The Yellow Vests, like Occupy, are yet another post-modern example of what Mark Fisher described as "ideological rubble" and the images coming out of Paris coincide perfectly with this descriptor. For several days none of the commentariat was willing to hazard an analysis; interviews of participants made clear it was mostly carnivalesque riot in the old French tradition, but because it ostensibly stemmed from a raise in gas taxes, a little political meaning could be attached. depending. Like Occupy, it is the perfect empty signifier, a revolt or rebellion based on wide-ranging grievances, lacking unified manifestos or spokesmen and any consensus is arrived post-event by pundits with their own cause to promote.
The leftist Edourd Louis sees a popular rather than populist formation, but what are these "popular classes" he sees,and does this "rural poor" display any more class-belonging than they do here in the US? Noting the instances of racist and homophobic speech, Louis claims it is "our responsibility to transform this language" into something emancipatory, but this is tricky business at best. It takes slogans and coalescing around demands. Those who still find hope in a vague "horizontalism" or the fact the yellow vests haven't been "hijacked" by established political parties could find the movement disappears as rapidly as it formed.

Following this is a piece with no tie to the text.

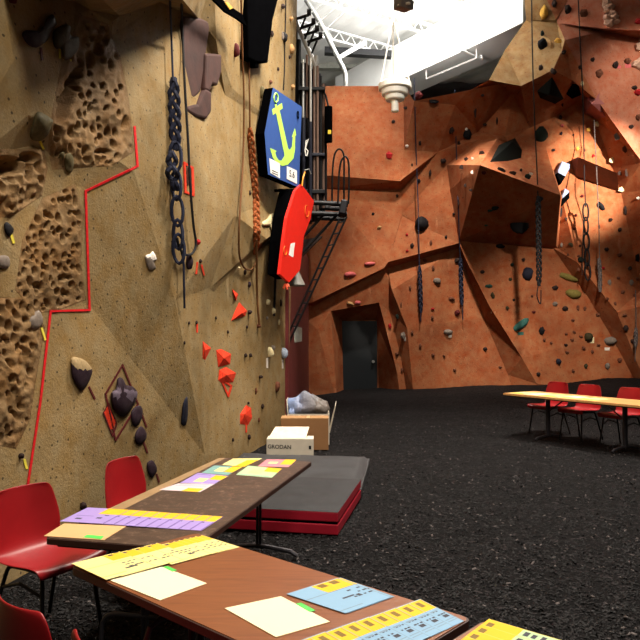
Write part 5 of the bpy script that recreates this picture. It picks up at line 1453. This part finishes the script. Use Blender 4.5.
# lavender fan across the second table
ml = [P_lav, P_gold, P_ink, P_linl, P_brown]
def dec_l(k):
    rr = random.Random(k + 60); d = [(.0, .40, .50, 1.0, 1), (.42, .98, .96, .985, 3), (.46, .50, .7, .8, 2), (.62, .70, .62, .74, 2)]
    if k == 0: d += [(.55, .58, .1, .5, 3), (.72, .80, .2, .34, 2)]
    return d
fan(T3(88, 509, TS), T3(60, 523, TS), T3(201.5, 531, TS), T3(223.5, 517, TS), 10, .32, TS + .001, ml, dec_l, lambda k: '%s lavender form from the left in the fan across the worn table' % ordw[k], 'lavender forms on the worn table')
# single sheets at the far end
def one(pts, mats, decs, lab, z=TS + .0016): sheet([T3(x, y, TS) for x, y in pts], z, mats, decs, lab, 'form', 'single forms on the worn table')
one([(178, 483.6), (159, 490), (200, 492.3), (215, 484)], [P_rose, P_gold, P_ink, P_lin], [(.6, 1, .55, .95, 1), (.1, .14, .1, .9, 3), (.3, .34, .1, .9, 3)], 'pale rose form on the worn table, nearest of the single sheets')
one([(198, 473), (180, 483), (214, 484.3), (228.5, 476)], [P_lav, P_gold, P_yel, P_linl], [(.05, .55, .62, 1, 1), (.45, .85, .3, .6, 2), (.1, .14, .05, .5, 3)], 'lavender single form behind the pale rose form on the worn table')
one([(214, 465.6), (201.6, 473), (228, 475.3), (242.5, 467)], [P_teal, P_gold, P_yel, P_lin], [(.0, .7, .66, 1, 1), (.2, .7, .3, .62, 2)], 'teal single form behind the lavender single form')
one([(233, 458.8), (222, 465), (244.5, 467), (262, 458.6)], [P_yel, P_gold, P_ink, P_liny], [(.2, 1, .6, 1, 1), (.2, .24, .1, .5, 3)], 'yellow single form at the far left corner of the worn table', TS + .0024)
one([(248, 466), (236, 475), (271.8, 478), (282, 469)], [P_green, P_gold, P_yel, P_lin], [(.0, .45, .6, 1, 1), (.3, .75, .25, .6, 2), (.9, .94, .05, .9, 3)], 'pale green single form right of the teal one on the worn table', TS + .0024)
one([(267, 459.5), (257.5, 466.5), (288.5, 467.3), (296.5, 459.8)], [P_pink, P_gold, P_ink, P_yel], [(.0, .7, .62, 1, 1), (.35, .6, .2, .5, 3)], 'pink single form at the far right corner of the worn table')
# yellow sheets lying on the far table
for k, (a, b) in enumerate(((.03, .30), (.34, .62), (.68, .96), (1.02, 1.32), (1.4, 1.7))):
    q = [V((EA.x, EA.y, 0)) + ELd * l + EW * w_ for l, w_ in ((a, .12), (a, .55), (b, .55), (b, .12))]
    sheet(q, TFAR + .001, [(P_yel, P_cream, P_yel, P_cream, P_yel)[k], P_gold], [(.05, .3, .1, .9, 1)] if k != 1 else [], '%s sheet from the left on the far pale table' % ordw[k], 'form', 'sheets on the far table')

# ================================================================== crash mats and boxes
M_vgrey = flat('mat_grey_vinyl', C8(34, 34, 36), .7, 0, .22, 3, .25)
M_vgrey2 = flat('mat_pale_vinyl', C8(46, 47, 49), .55, 0, .16, 3, .2)
M_vred = flat('mat_red_vinyl', C8(150, 18, 38), .5, 0, .12, 5, .1)
zt = .215
fr = at_z(338, 511.5, zt); br_ = at_z(361, 478.5, zt); md = (br_ - fr).normalized(); mw = V((md.y, -md.x, 0))
w_ = 1.25; ln = (br_ - fr).length
r = empty('crash_mat', V(((fr + br_).x / 2 - mw.x * w_ / 2, (fr + br_).y / 2 - mw.y * w_ / 2, 0))); tag(r, 'thick folded crash mat with red sides and a dark grey top beside the worn table', 'crash mat')
def mat_layer(z0, z1, m, name, inset=0.0):
    mb = MB(); a = fr + md * inset - mw * inset; b = br_ - md * inset - mw * inset; c = b - mw * (w_ - 2 * inset); d = a - mw * (w_ - 2 * inset)
    mb.prism([V((p.x, p.y, z1)) for p in (a, b, c, d)], (0, 0, z0 - z1)); return mb.build(name, m, r, bevel=.008)
mat_layer(.012, .100, M_vred, 'lower_layer'); mat_layer(.095, .125, M_blk, 'fold_seam', .015); mat_layer(.122, .205, M_vred, 'upper_layer')
# top skin with soft wrinkles
vs = []; fs = []; n = 30
for j in range(n + 1):
    for i in range(n + 1):
        p = fr + md * ln * j / n - mw * w_ * i / n
        e = min(i, j, n - i, n - j)
        h = .206 + .010 * min(1, e / 2) + min(1, e / 4) * (.018 * noise.noise(V((p.x * 3.2, p.y * 3.2, 2))) + .010 * noise.noise(V((p.x * 9, p.y * 5, 4))))
        vs.append((p.x, p.y, h))
for j in range(n):
    for i in range(n): a = j * (n + 1) + i; fs.append((a, a + 1, a + n + 2, a + n + 1))
mb = MB(); mb.add(vs, fs); mb.build('top_cover', M_vgrey, r, smooth=True)
# thin far mat
z2 = .15
f2 = at_z(358, 472, z2); b2 = at_z(371, 455, z2)
f2 = br_ + md * .04; f2.z = z2; b2 = at_z(370, 454.5, z2)
m2 = (b2 - f2); m2.z = 0; l2 = m2.length; m2.normalize(); w2v = V((m2.y, -m2.x, 0)); wid2 = 1.75
r = empty('crash_mat', V((f2.x - .5, f2.y + .5, 0))); tag(r, 'flat pale grey crash mat behind the thick red-sided one', 'crash mat')
vs = []; fs = []; n = 24
for j in range(n + 1):
    for i in range(n + 1):
        p = f2 + m2 * l2 * j / n - w2v * wid2 * i / n
        e = min(i, j, n - i, n - j); h = z2 - .06 * max(0, 1 - e / 1.6) ** 2 + .018 * noise.noise(V((p.x * 2.5, p.y * 2.5, 5))) + .008 * noise.noise(V((p.x * 8, p.y * 5, 4)))
        vs.append((p.x, p.y, h))
for j in range(n):
    for i in range(n): a = j * (n + 1) + i; fs.append((a, a + 1, a + n + 2, a + n + 1))
mb = MB(); mb.add(vs, fs); mb.build('top_cover', M_vgrey2, r, smooth=True)
mb = MB(); q = [f2, b2, b2 - w2v * wid2, f2 - w2v * wid2]; mb.prism([V((p.x, p.y, z2 - .05)) for p in q], (0, 0, -(z2 - .06))); mb.build('base', flat('mat_side_dark', C8(52, 52, 54), .6), r, bevel=.01)

# boxes
M_carton = flat('carton_white', C8(206, 196, 178), .8, 0, .06, 8); M_card = flat('carton_brown', C8(140, 100, 62), .8, 0, .08, 4); M_card_in = flat('carton_inside', C8(120, 86, 54), .8)
yb = 9.85
a = at_y(266.5, 452, yb); b = at_y(313.5, 454, yb); zt = at_y(290, 439, yb).z; z0 = 0.0
r = empty('cardboard_box', V(((a.x + b.x) / 2, yb + .15, 0))); tag(r, 'low white cardboard box with black lettering beside the beige wall', 'box')
mb = MB(); X0, X1 = a.x, b.x
mb.box(((X0 + X1) / 2, yb + .16, (zt + z0) / 2), (X1 - X0, .32, zt - z0)); mb.build('carton', M_carton, r, bevel=.004)
mb = MB(); xs = at_y(305.5, 439, yb).x
mb.prism([V((X0 + .02, yb + .002, zt + .004)), V((xs, yb + .002, zt + .004)), V((xs + .05, yb + .27, zt + .14)), V((X0 + .11, yb + .27, zt + .14))], (0, .012, -.006)); mb.build('lid_flap', flat('carton_lid', C8(222, 208, 184), .8), r)
text_mesh('lettering', 'GRODAN', .078, M_ink, V((at_y(279.5, 447, yb).x, yb - .002, at_y(280, 447, yb).z)), (1, 0, -.03), (0, 0, 1), r)
mb = MB(); mb.box((at_y(310, 447.5, yb).x, yb - .001, at_y(310, 447.5, yb).z), (.035, .002, .05)); mb.build('printing', M_ink, r)
yb2 = 10.3
a = at_y(280.8, 452, yb2); b = at_y(328.5, 452, yb2); zt = at_y(300, 418.3, yb2).z
r = empty('cardboard_box', V(((a.x + b.x) / 2, yb2 + .2, 0))); tag(r, 'tall brown cardboard box behind the low white box', 'box')
mb = MB(); mb.box(((a.x + b.x) / 2, yb2 + .2, (zt - .005) / 2), (b.x - a.x, .38, zt - .01), (0, 0, .0)); mb.build('carton', M_card, r, bevel=.006)
mb = MB(); mb.box(((a.x + b.x) / 2, yb2 + .19, zt - .005), (b.x - a.x + .004, .36, .01)); mb.build('top_flap', flat('carton_top', C8(160, 120, 78), .8), r)
mb = MB(); mb.box(((a.x + b.x) / 2 + .05, yb2 + .19, zt + .001), (.05, .36, .003)); mb.build('packing_tape', flat('tape_tan', C8(196, 160, 112), .4), r)
yb3 = 10.85
a = at_y(287.5, 440, yb3); b = at_y(329, 440, yb3)
r = empty('cardboard_box', V(((a.x + b.x) / 2, yb3 + .2, 0))); tag(r, 'open white box holding a bag behind the tall brown box', 'box')
zt3 = at_y(300, 414, yb3).z
mb = MB(); X0, X1 = a.x, b.x; W3 = .5; t_ = .012
for c, s in ((((X0 + X1) / 2, yb3, zt3 / 2), (X1 - X0, t_, zt3)), (((X0 + X1) / 2, yb3 + W3, zt3 / 2), (X1 - X0, t_, zt3)), ((X0, yb3 + W3 / 2, zt3 / 2), (t_, W3, zt3)), ((X1, yb3 + W3 / 2, zt3 / 2), (t_, W3, zt3)), (((X0 + X1) / 2, yb3 + W3 / 2, .02), (X1 - X0, W3, t_))): mb.box(c, s)
mb.build('carton', M_carton, r)
mb = MB(); zt4 = at_y(333, 404, yb3).z
mb.prism([V((X1 + .005, yb3, zt3 - .30)), V((X1 + .005, yb3 + W3, zt3 - .30)), V((X1 + .12, yb3 + W3, zt4)), V((X1 + .10, yb3, zt4 - .03))], (.008, 0, 0)); mb.build('side_flap', M_carton, r)
mb = MB(); zl = at_y(288, 400, yb3).z; mb.prism([V((X0, yb3, zt3)), V((X0, yb3 + W3, zt3)), V((X0 - .02, yb3 + W3, zl)), V((X0 - .02, yb3, zl))], (.008, 0, 0)); mb.build('side_flap', M_carton, r)
# crumpled bag
mb = MB(); c = at_y(308, 409, yb3 + .25)
for (dx, dz, sx, sz, sd) in ((-.17, .03, .17, .17, 1), (0, .05, .22, .19, 2), (.16, .0, .18, .14, 3), (-.22, -.03, .10, .13, 4)):
    blob_mesh(mb, c + V((dx, 0, dz)), V((sx, 0, 0)), V((0, 0, sz)), V((0, .2, 0)), sd, .55, 3)
t = NT('crumpled_bag'); v = t.coord(); g = t.n('ShaderNodeSeparateXYZ'); t.l(v, g.inputs[0]); ad = t.n('ShaderNodeMath', operation='MULTIPLY_ADD'); t.l(g.outputs[0], ad.inputs[0]); ad.inputs[1].default_value = 1.6; ad.inputs[2].default_value = .5
n1 = t.noise(v, 9, 5, .7); ad2 = t.n('ShaderNodeMath', operation='MULTIPLY_ADD'); t.l(n1, ad2.inputs[0]); ad2.inputs[1].default_value = .35; t.l(ad.outputs[0], ad2.inputs[2])
col = t.ramp(ad2.outputs[0], [(.25, C8(140, 160, 205)), (.55, C8(120, 124, 140)), (.95, C8(104, 96, 90))]); t.bump(n1, .7, .05)
o = mb.build('plastic_bag', t.fin(col, .4), fix=False, smooth=True); tag(o, 'crumpled blue and grey bag stuffed in the open white box', 'bag')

Less optimistic observers like Daniel Cohn-Bendit see a populist right revolt against "the political class", whatever that is. This would be in line with global trends of rising resentment and fear of the unknown. In either case, it is a movement against. Maybe the problem is the "1%", maybe it is migrants, maybe it is access to credit. Maybe it just feels good to smash something on the weekend, before going back to some bullshit job.
In any case, I can imagine the cops taking this as a practice run for when the real food riots break out. It is increasingly a shadowy line between order and breakdown and I wonder if the fact that in the US the "rural poor" are so well armed that it actually contains and subdues them in some strange, counter-intuitive way?